Folha de S. Paulo


Islã na berlinda

SÃO PAULO - Michel Onfray é sinônimo de polêmica. O filósofo, que se classifica como libertário de esquerda, é um intransigente defensor do ateísmo e do hedonismo. Ele não costuma recorrer a eufemismos. Seus ataques a Freud e à psicanálise beiram a crueldade. Foi esperando ver sangue, portanto, que iniciei a leitura de seu recente "Penser l´Islam" (pensar o islã). O texto, porém, é surpreendentemente equilibrado.

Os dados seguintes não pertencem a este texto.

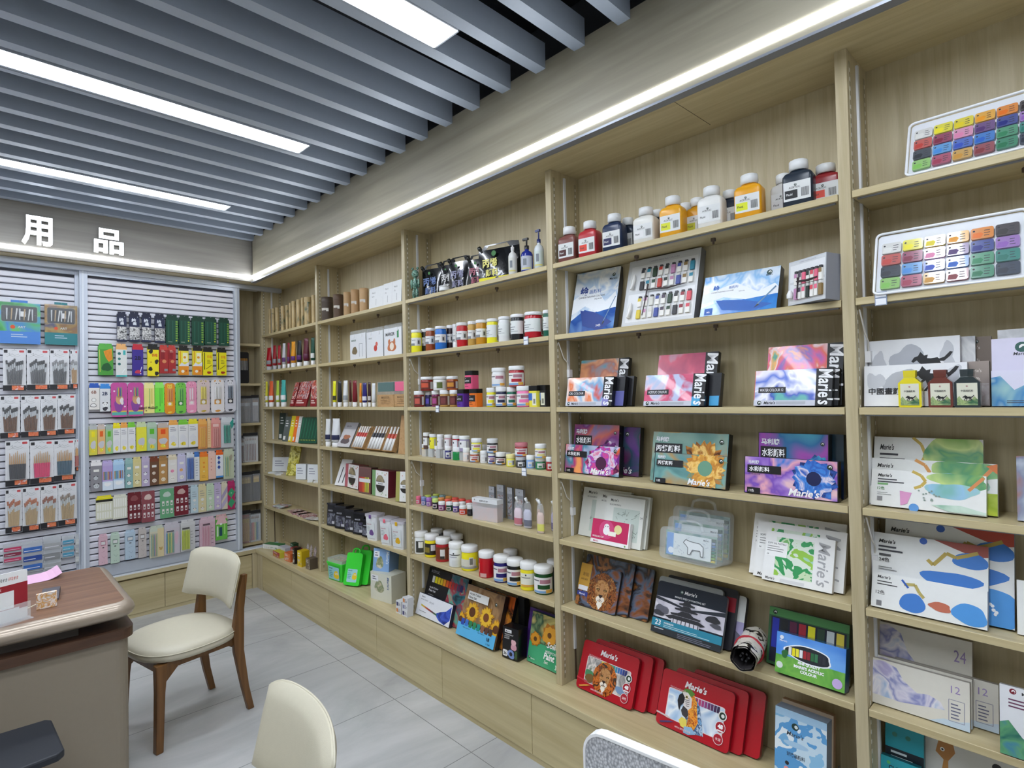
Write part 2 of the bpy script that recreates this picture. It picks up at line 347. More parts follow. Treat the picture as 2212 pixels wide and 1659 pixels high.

Não é que Onfray tenha perdido seu gosto por fustigar a religião. Ele cataloga para nós as piores passagens do Alcorão. Indica as suras que conclamam o bom muçulmano a matar todos os infiéis, as que atacam os judeus, as que defendem a tortura e as que dizem que o homem deve se entristecer sempre que nasce uma filha. O autor, porém, não deixa de destacar as bem menos numerosas suras que glorificam a paz, o amor e a misericórdia. Tampouco deixa fazer a distinção óbvia de que existem muçulmanos radicais e moderados e que apenas os primeiros são um problema.

Lembra ainda que fenômenos como Estado Islâmico têm muito mais a ver com questões políticas do que com os textos religiosos propriamente ditos, que dizem tudo o que se queira ler e também o seu contrário.
Onfray aproveita para atacar tanto a direita que fala em choque de civilizações quanto o que chama de esquerda islamófila, que, sob o pretexto de combater o capitalismo e o colonialismo, não hesita em aliar-se a grupos com ideias liberticidas, misóginas, anti-semitas, homofóbicas etc.

Na tese mais polêmica da obra, o autor defende que a França abandone sua famosa "lei da laicidade" e, a exemplo do que faz a Alemanha, passe a cobrar um imposto conforme a afiliação religiosa de cada cidadão. Com esse dinheiro, o Estado manteria mesquitas que ensinariam aos jovens versões não radicais do islamismo. Não sou dado a violência, mas discordo tanto da ideia que tive vontade de jogar uma bomba em Onfray.